▶ _Problem to work on_:
Read the data and repeat all of it exactly.

▶ _Dataset excerpts_:
#####

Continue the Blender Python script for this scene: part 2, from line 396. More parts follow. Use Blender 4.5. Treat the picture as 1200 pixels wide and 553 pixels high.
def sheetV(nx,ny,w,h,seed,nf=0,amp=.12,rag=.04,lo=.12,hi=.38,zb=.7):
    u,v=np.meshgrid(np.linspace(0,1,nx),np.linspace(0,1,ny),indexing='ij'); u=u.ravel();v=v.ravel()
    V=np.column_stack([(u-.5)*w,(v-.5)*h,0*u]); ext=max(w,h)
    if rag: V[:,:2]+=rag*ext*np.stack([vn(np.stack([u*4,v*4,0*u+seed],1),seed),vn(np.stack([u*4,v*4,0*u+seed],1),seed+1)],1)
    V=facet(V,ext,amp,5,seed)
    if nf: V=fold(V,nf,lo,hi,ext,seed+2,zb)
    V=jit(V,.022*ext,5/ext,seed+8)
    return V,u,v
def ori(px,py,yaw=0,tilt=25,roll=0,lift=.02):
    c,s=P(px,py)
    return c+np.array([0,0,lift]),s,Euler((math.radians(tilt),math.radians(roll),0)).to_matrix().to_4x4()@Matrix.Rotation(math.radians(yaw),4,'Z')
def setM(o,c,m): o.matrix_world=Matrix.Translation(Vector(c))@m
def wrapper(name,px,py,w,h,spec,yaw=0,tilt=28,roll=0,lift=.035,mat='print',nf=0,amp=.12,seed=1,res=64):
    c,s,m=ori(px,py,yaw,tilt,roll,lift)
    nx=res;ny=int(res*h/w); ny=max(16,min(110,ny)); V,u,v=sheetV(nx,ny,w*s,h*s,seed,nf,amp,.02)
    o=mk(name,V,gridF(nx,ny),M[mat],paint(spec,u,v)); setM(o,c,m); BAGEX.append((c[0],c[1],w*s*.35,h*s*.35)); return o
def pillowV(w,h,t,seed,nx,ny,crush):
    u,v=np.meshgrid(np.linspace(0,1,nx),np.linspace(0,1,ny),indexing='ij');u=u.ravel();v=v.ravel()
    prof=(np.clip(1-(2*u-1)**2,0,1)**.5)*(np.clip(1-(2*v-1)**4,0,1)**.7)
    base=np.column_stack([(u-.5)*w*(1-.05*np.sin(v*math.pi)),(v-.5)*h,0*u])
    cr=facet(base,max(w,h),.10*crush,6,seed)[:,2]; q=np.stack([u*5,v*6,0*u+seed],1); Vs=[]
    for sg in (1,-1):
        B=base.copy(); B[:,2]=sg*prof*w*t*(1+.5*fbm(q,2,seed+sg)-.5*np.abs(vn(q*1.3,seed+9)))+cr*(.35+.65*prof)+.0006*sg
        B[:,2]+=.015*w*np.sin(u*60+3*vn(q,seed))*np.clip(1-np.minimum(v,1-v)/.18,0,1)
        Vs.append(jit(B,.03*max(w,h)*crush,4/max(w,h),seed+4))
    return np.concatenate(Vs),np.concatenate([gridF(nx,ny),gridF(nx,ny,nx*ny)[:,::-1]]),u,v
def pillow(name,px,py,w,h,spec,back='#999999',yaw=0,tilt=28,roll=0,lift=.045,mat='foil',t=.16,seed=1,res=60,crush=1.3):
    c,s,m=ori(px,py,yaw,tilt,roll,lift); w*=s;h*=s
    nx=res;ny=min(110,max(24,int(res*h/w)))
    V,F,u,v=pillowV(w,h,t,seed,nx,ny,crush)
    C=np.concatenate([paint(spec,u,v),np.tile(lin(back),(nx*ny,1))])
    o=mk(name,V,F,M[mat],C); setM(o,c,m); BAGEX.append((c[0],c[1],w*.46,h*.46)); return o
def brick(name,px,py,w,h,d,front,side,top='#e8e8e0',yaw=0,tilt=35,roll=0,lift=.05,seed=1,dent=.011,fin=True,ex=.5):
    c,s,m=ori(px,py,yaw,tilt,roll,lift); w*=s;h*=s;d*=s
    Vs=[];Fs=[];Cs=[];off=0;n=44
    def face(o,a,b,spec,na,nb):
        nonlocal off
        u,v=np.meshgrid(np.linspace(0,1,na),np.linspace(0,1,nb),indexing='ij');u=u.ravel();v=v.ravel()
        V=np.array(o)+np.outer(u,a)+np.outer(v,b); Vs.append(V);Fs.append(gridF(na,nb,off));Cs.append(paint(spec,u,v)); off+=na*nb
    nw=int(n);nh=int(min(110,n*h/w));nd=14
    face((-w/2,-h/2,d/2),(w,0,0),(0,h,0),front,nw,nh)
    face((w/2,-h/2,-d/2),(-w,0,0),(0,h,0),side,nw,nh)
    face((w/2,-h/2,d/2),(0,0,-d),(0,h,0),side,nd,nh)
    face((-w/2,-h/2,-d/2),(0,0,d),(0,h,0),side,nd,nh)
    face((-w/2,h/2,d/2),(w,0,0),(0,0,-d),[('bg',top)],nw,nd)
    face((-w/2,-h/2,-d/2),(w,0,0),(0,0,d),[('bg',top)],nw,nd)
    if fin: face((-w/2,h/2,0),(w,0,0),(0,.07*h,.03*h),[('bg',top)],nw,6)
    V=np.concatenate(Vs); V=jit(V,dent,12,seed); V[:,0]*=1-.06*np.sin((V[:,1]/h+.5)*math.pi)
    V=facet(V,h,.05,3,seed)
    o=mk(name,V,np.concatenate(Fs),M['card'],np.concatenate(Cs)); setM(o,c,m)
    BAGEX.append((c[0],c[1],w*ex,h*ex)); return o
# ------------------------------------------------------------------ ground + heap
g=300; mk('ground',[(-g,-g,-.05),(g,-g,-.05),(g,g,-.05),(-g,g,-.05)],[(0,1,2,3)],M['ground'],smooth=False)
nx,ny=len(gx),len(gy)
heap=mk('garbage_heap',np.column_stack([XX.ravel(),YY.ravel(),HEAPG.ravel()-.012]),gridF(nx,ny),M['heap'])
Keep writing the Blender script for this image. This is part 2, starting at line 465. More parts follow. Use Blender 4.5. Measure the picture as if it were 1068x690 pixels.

#####

▶ _Result of this exercise_:
Continue the Blender Python script for this scene: part 2, from line 396. More parts follow. Use Blender 4.5. Treat the picture as 1200 pixels wide and 553 pixels high.
def sheetV(nx,ny,w,h,seed,nf=0,amp=.12,rag=.04,lo=.12,hi=.38,zb=.7):
    u,v=np.meshgrid(np.linspace(0,1,nx),np.linspace(0,1,ny),indexing='ij'); u=u.ravel();v=v.ravel()
    V=np.column_stack([(u-.5)*w,(v-.5)*h,0*u]); ext=max(w,h)
    if rag: V[:,:2]+=rag*ext*np.stack([vn(np.stack([u*4,v*4,0*u+seed],1),seed),vn(np.stack([u*4,v*4,0*u+seed],1),seed+1)],1)
    V=facet(V,ext,amp,5,seed)
    if nf: V=fold(V,nf,lo,hi,ext,seed+2,zb)
    V=jit(V,.022*ext,5/ext,seed+8)
    return V,u,v
def ori(px,py,yaw=0,tilt=25,roll=0,lift=.02):
    c,s=P(px,py)
    return c+np.array([0,0,lift]),s,Euler((math.radians(tilt),math.radians(roll),0)).to_matrix().to_4x4()@Matrix.Rotation(math.radians(yaw),4,'Z')
def setM(o,c,m): o.matrix_world=Matrix.Translation(Vector(c))@m
def wrapper(name,px,py,w,h,spec,yaw=0,tilt=28,roll=0,lift=.035,mat='print',nf=0,amp=.12,seed=1,res=64):
    c,s,m=ori(px,py,yaw,tilt,roll,lift)
    nx=res;ny=int(res*h/w); ny=max(16,min(110,ny)); V,u,v=sheetV(nx,ny,w*s,h*s,seed,nf,amp,.02)
    o=mk(name,V,gridF(nx,ny),M[mat],paint(spec,u,v)); setM(o,c,m); BAGEX.append((c[0],c[1],w*s*.35,h*s*.35)); return o
def pillowV(w,h,t,seed,nx,ny,crush):
    u,v=np.meshgrid(np.linspace(0,1,nx),np.linspace(0,1,ny),indexing='ij');u=u.ravel();v=v.ravel()
    prof=(np.clip(1-(2*u-1)**2,0,1)**.5)*(np.clip(1-(2*v-1)**4,0,1)**.7)
    base=np.column_stack([(u-.5)*w*(1-.05*np.sin(v*math.pi)),(v-.5)*h,0*u])
    cr=facet(base,max(w,h),.10*crush,6,seed)[:,2]; q=np.stack([u*5,v*6,0*u+seed],1); Vs=[]
    for sg in (1,-1):
        B=base.copy(); B[:,2]=sg*prof*w*t*(1+.5*fbm(q,2,seed+sg)-.5*np.abs(vn(q*1.3,seed+9)))+cr*(.35+.65*prof)+.0006*sg
        B[:,2]+=.015*w*np.sin(u*60+3*vn(q,seed))*np.clip(1-np.minimum(v,1-v)/.18,0,1)
        Vs.append(jit(B,.03*max(w,h)*crush,4/max(w,h),seed+4))
    return np.concatenate(Vs),np.concatenate([gridF(nx,ny),gridF(nx,ny,nx*ny)[:,::-1]]),u,v
def pillow(name,px,py,w,h,spec,back='#999999',yaw=0,tilt=28,roll=0,lift=.045,mat='foil',t=.16,seed=1,res=60,crush=1.3):
    c,s,m=ori(px,py,yaw,tilt,roll,lift); w*=s;h*=s
    nx=res;ny=min(110,max(24,int(res*h/w)))
    V,F,u,v=pillowV(w,h,t,seed,nx,ny,crush)
    C=np.concatenate([paint(spec,u,v),np.tile(lin(back),(nx*ny,1))])
    o=mk(name,V,F,M[mat],C); setM(o,c,m); BAGEX.append((c[0],c[1],w*.46,h*.46)); return o
def brick(name,px,py,w,h,d,front,side,top='#e8e8e0',yaw=0,tilt=35,roll=0,lift=.05,seed=1,dent=.011,fin=True,ex=.5):
    c,s,m=ori(px,py,yaw,tilt,roll,lift); w*=s;h*=s;d*=s
    Vs=[];Fs=[];Cs=[];off=0;n=44
    def face(o,a,b,spec,na,nb):
        nonlocal off
        u,v=np.meshgrid(np.linspace(0,1,na),np.linspace(0,1,nb),indexing='ij');u=u.ravel();v=v.ravel()
        V=np.array(o)+np.outer(u,a)+np.outer(v,b); Vs.append(V);Fs.append(gridF(na,nb,off));Cs.append(paint(spec,u,v)); off+=na*nb
    nw=int(n);nh=int(min(110,n*h/w));nd=14
    face((-w/2,-h/2,d/2),(w,0,0),(0,h,0),front,nw,nh)
    face((w/2,-h/2,-d/2),(-w,0,0),(0,h,0),side,nw,nh)
    face((w/2,-h/2,d/2),(0,0,-d),(0,h,0),side,nd,nh)
    face((-w/2,-h/2,-d/2),(0,0,d),(0,h,0),side,nd,nh)
    face((-w/2,h/2,d/2),(w,0,0),(0,0,-d),[('bg',top)],nw,nd)
    face((-w/2,-h/2,-d/2),(w,0,0),(0,0,d),[('bg',top)],nw,nd)
    if fin: face((-w/2,h/2,0),(w,0,0),(0,.07*h,.03*h),[('bg',top)],nw,6)
    V=np.concatenate(Vs); V=jit(V,dent,12,seed); V[:,0]*=1-.06*np.sin((V[:,1]/h+.5)*math.pi)
    V=facet(V,h,.05,3,seed)
    o=mk(name,V,np.concatenate(Fs),M['card'],np.concatenate(Cs)); setM(o,c,m)
    BAGEX.append((c[0],c[1],w*ex,h*ex)); return o
# ------------------------------------------------------------------ ground + heap
g=300; mk('ground',[(-g,-g,-.05),(g,-g,-.05),(g,g,-.05),(-g,g,-.05)],[(0,1,2,3)],M['ground'],smooth=False)
nx,ny=len(gx),len(gy)
heap=mk('garbage_heap',np.column_stack([XX.ravel(),YY.ravel(),HEAPG.ravel()-.012]),gridF(nx,ny),M['heap'])
Keep writing the Blender script for this image. This is part 2, starting at line 465. More parts follow. Use Blender 4.5. Measure the picture as if it were 1068x690 pixels.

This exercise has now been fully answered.